Wednesday, November 11, 2009

precious wrecked me and i don't even know why


just saw Precious.
wow. this is not going to be an analysis - just my first impression. but still, wow.

the bus was packed with a bunch of african american teenage girls and i just thought it was because school was out and they were going to the mall. nope. they were all going to see Precious. the theater was full of these young girls. and the theater was pin-drop silent.

(movie going with teenagers in the audience? it's never pin-drop silent.)

i wouldn't say the movie craft is *brilliant* but it's still a movie that should be seen - with performances that should be recognized:

Mo'Nique (without a doubt, so far ahead of anything she's done before.)

Gabourey Sidibe (for an unknown to carry this whole thing is amazing - this could *not* have been done by a Hollywood actress. no way. they're too mannered, too practiced, too fake, too stiff, too soap opera-y. it would be the equivalent of watching Holly Hunter play a dysfunctional cop from Oklahoma - sinewy and wrong.

my one quibble: i know most of Precious' subjectivity lives in her head but it would have been great to see more of her inner life, her push, somehow made more visible, other than the fantasy sequences that allow her to disassociate from whatever blow she's just received.
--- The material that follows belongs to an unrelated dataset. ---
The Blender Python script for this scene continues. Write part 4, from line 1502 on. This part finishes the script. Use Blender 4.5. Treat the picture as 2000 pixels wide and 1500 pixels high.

This is a point that someone else - PostBourgie? - made somewhere and i agree with it.)

the other girls in the ABC class (don't you recognize each of them?)

after i saw it, i walked around for a few blocks wanting somewhere to sit and cry but that would have just looked crazy. it made me look at my aunts, the girls i knew from my church, the girls i see on the bus - differently.

if you've seen it, or read the book (which i haven't) would love to hear your thoughts.

2 comments:

liza said...

Wow. I'm actually a little afraid of watching this movie. I'm anxious about the potential for exploitation, (involved mostly in the framing of black women's bodies)and I tend to avoid movies that seem to depend on brutalizing their audiences (I never did see _There Will Be Blood_ or _No Country For Old Men_). I trust your judgement, however, and if you didn't feel that's what was going on, then I'm more likely to go see it (if it comes to Redlands...) I read _Push_ way back when it first came out, and I was a soggy, angry mess for days afterwards. I loved it, but I'd be anxious about teaching it at my small, white, liberal arts college. I do want to read it again, because I'm fuzzy on a lot of the details. I remember images, the spelling, the overall emotional impression.